Friday, November 2, 2012

Disliking Kingdom Through Covenants more

Well it turns out that the book "Kingdom through covenants" is falling apart in my hands like wet tissue paper.
This by way of example is going to the real point of today's blog post: what I hate about Christian academia.

The writers of this book are digressing considerably into something I actually hate: academic language. This has a few distinct characteristics:
  1. Bloviation.
    An extensive examination of the original base language that takes 10 pages, 500 different competitive perspectives or explanations, and then manages to say exactly what the English says.
  2. Squabbling.
    "Voorhees states that the concept of the suzerain treaties form the basis of our understanding of covenants. Higgins adds that this is fundamentally unsound, relegating the Hittite treaties as a suitable comparison, however falling in one or two key areas.
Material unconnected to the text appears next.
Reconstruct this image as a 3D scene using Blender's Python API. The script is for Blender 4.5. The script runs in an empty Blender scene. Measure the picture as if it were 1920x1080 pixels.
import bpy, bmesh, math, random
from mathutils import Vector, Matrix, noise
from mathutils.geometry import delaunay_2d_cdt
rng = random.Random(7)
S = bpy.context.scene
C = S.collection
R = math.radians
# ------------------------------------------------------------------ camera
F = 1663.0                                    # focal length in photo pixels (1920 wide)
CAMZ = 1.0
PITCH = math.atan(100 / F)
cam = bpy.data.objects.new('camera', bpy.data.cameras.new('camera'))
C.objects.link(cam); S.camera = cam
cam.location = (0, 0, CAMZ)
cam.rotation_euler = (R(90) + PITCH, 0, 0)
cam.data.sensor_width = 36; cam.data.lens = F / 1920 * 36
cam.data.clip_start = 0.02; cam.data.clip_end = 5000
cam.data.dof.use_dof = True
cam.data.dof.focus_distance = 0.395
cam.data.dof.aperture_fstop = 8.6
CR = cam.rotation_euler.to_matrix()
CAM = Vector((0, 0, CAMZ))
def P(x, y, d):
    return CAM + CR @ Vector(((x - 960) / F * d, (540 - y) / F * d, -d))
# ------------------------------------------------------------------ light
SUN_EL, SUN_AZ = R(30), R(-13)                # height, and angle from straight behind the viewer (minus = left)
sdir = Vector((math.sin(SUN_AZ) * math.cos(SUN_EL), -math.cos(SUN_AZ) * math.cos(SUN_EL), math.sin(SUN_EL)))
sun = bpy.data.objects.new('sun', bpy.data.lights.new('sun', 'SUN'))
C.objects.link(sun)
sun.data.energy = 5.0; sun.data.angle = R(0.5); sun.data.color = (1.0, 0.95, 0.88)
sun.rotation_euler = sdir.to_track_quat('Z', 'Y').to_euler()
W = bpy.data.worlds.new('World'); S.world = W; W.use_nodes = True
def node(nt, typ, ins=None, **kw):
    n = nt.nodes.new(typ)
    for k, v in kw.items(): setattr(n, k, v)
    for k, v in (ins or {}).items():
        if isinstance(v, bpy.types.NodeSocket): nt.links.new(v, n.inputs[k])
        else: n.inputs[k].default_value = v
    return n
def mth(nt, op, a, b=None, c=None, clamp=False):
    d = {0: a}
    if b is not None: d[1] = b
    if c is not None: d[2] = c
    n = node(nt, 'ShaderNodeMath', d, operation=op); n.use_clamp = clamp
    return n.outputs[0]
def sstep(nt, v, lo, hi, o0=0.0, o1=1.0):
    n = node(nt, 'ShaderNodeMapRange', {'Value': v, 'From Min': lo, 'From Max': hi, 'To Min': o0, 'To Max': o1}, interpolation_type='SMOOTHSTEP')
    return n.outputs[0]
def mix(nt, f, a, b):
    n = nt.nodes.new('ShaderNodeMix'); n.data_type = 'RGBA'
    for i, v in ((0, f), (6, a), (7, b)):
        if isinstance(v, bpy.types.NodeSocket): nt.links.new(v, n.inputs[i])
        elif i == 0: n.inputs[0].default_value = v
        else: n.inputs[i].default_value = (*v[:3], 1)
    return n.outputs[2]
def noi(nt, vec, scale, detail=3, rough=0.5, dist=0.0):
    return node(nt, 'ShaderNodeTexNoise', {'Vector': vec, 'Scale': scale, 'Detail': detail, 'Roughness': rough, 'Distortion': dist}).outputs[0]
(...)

Not surprisingly, Yorgens corollary takes umbrage with Borsophiens theory in this respect, regarding the vassal, lordship hypothesis."
    It's like sitting down to eat a thanksgiving meal, and not being able to eat because everyone is disputing the best way to cook the turkey, even though it's right there in front of you.
    Now this may make me angry because I'm an Engineer, but I don't think so, I think that people don't appreciate the insulated, insular, inbred Academic world of peer review and fascinating novel hypothesis. They just want the plain and simple truth. From what I can tell Academia seems to be about what's novel, what's interesting, what Johnny come lately can I go to the dance with, because that's the way we press the boundary for knowledge, going out where nobody has before.
    Unfortunately that's not Christianity. I want truth, not dispute. I want the answer, not a pointless argument. I want food, not feud.
  3. Faithlessness.
    This is what I love about John MacAurthur, for as much as I disagree with him about dispensationalism- his simply and honest faith. These academics have no faith. In this book they are talking about the meaning of "Come, let us make man in our image, in our likeness" and the writer lists 8 different guesses about what this could mean, including God talking to the Earth, then rules out the correct one (it's us getting an insight to the Trinity) because Moses wouldn't have understood God was trinity. That's nothing but faithlessness.
Maybe this thing is going to turn around soon, I'm on page 200, and there are 400 more to go, so there is some time, but this has been a great disappointment. I was enticed to read because I saw the reviews point to this book as the next big thing, the understanding of the whole of the Bible in terms of Christological, where Christ stands at it's center. So far, not good. Not only have I not seen Christ in it, I have not seen any signs that point anywhere near Him, and the road has been in the wrong direction.

1 comment:

Unknown said...

"I want truth, not dispute. I want the answer, not a pointless argument. I want food, not feud." Well said, my friend.